Why there might be no cure for ignorant: Part 2

By Trevor Coltham

In case you missed part 1, you can read it here.

Yesterday, we discussed a little about why some people have a cognitive bias around their knowledge, while others are keen and willing to learn further.

Here’s another way to look at it

Imagine someone decides they want to learn a new skill, for example project management. They pick up a book, read several chapters and use the limited information for a new product launch. It works well in their opinion.

The person feels they have got to grips with the skills required for project management fast.

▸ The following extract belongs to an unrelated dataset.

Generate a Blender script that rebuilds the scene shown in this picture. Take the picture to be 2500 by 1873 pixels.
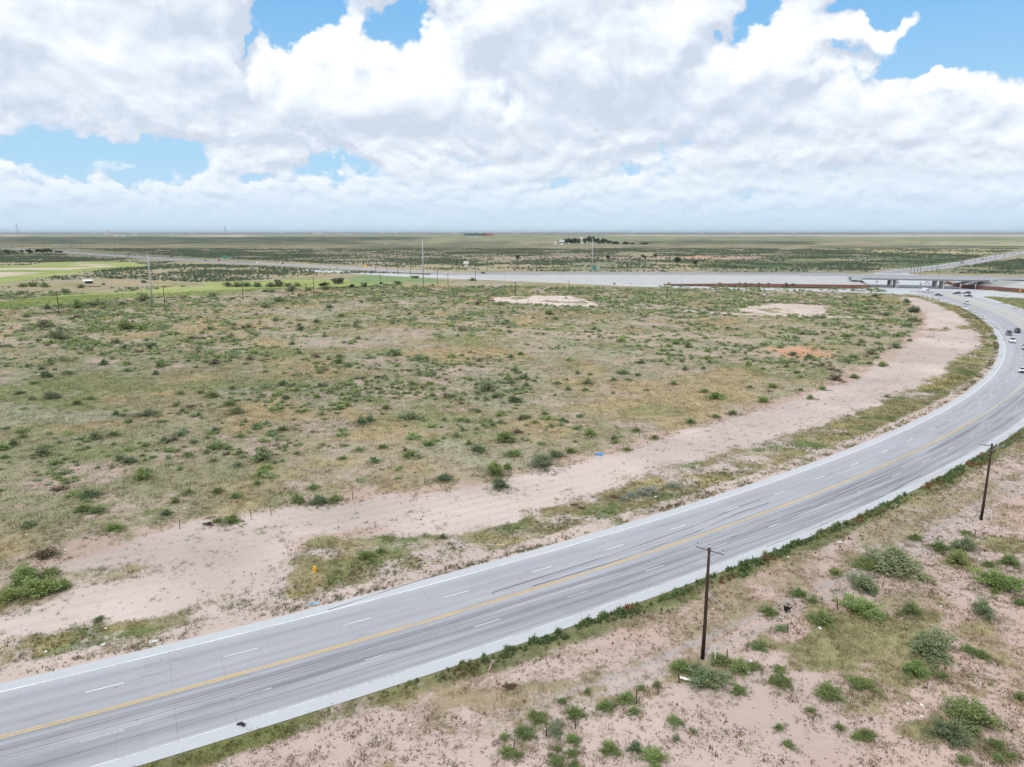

When asked how competent they are, the person might say 75%.

At this stage of the learning process, the person underestimates the size of the overall knowledge base within project management and how much more there is to learn.

If they don’t pick the book up again or seek additional skills they can end up with a false belief in their competency.

Compare the person in the example above to a professional project manager. A professional project manager has done extensive study, years in the field managing different complex projects for a range of different clients and industries.

This professional knows a lot more, and their curiosity, passion and therefore real knowledge help them to have a much better estimate of what they still have to learn.

So, maybe there’s a reason some of the most learned people have a quiet humility about themselves.

It’s way beyond the bravado and ego of the ‘know-it-all’ person because it’s about realising that confidence does not equal nor replace competence. Make sure you can see through the smoke and mirrors when you review and hire new salespeople.